Will VISTA’s Aero bells & whistles (fully enabled) run on my “Blackbook”, or is the "Blackbook's" shared video not up to the task of running Aero “full bore”?

Given the "Blackbook's" shared video/system RAM, will having 4GB system RAM in it help at all to run VISTA's Aero video bells & whistles, or does having more RAM to share not help?

(Note, I'm not a gamer, so at least I don't need or expect the "Blackbook's" video to perform on that level – but being able to run VISTA “full bore” would be nice...)

Maybe I should’ve gone with the MBP instead, but I like the “Blackbook’s” small form-factor – and I especially wanted the black finish.

Thanks,
r-gordon-7
 
Will VISTA’s Aero bells & whistles (fully enabled) run on my “Blackbook”, or is the "Blackbook's" shared video not up to the task of running Aero “full bore”?

Any Macbook will be able to run Aero in Vista, as the GMA950/x3100 cards are Aero-capable.
 
As a previous poster said, Parallels and VMWare do not currently support the Vista Aero interface as the emulated video card is below Aero's minimum spec. This is regardless of whatever current Mac you are running. Vista Aero will, however, work perfectly in Boot Camp (dual-booting) - albeit the Aero interface slows things down rather whatever you run it on...
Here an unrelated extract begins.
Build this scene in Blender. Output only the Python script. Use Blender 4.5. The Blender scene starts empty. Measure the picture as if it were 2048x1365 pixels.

4Gb RAM isn't essential to run Vista and probably won't make that much difference over 2gb under Boot Camp unless you're running lots of heavyweight programs. It also doesn't make one iota of difference to the ability of the system to handle Aero. Under Parallels or VMWare, however, you're going to need all the RAM you can get, so 4Gb makes a lot of sense there.

One last suggestion - if you do want to run Windows under Parallels or VMWare, I'd strongly recommend sticking with XP - performance is far superior generally.
 
One last suggestion - if you do want to run Windows under Parallels or VMWare, I'd strongly recommend sticking with XP - performance is far superior generally.

Will I be able to install XP under Parallels using the (pre-SP2) discs that came with my 3 1/2 year old HP laptop and then download SP2 online and install it over XP as an XP upgrade, as I did each time I had to reinatall Windows on my HP laptop?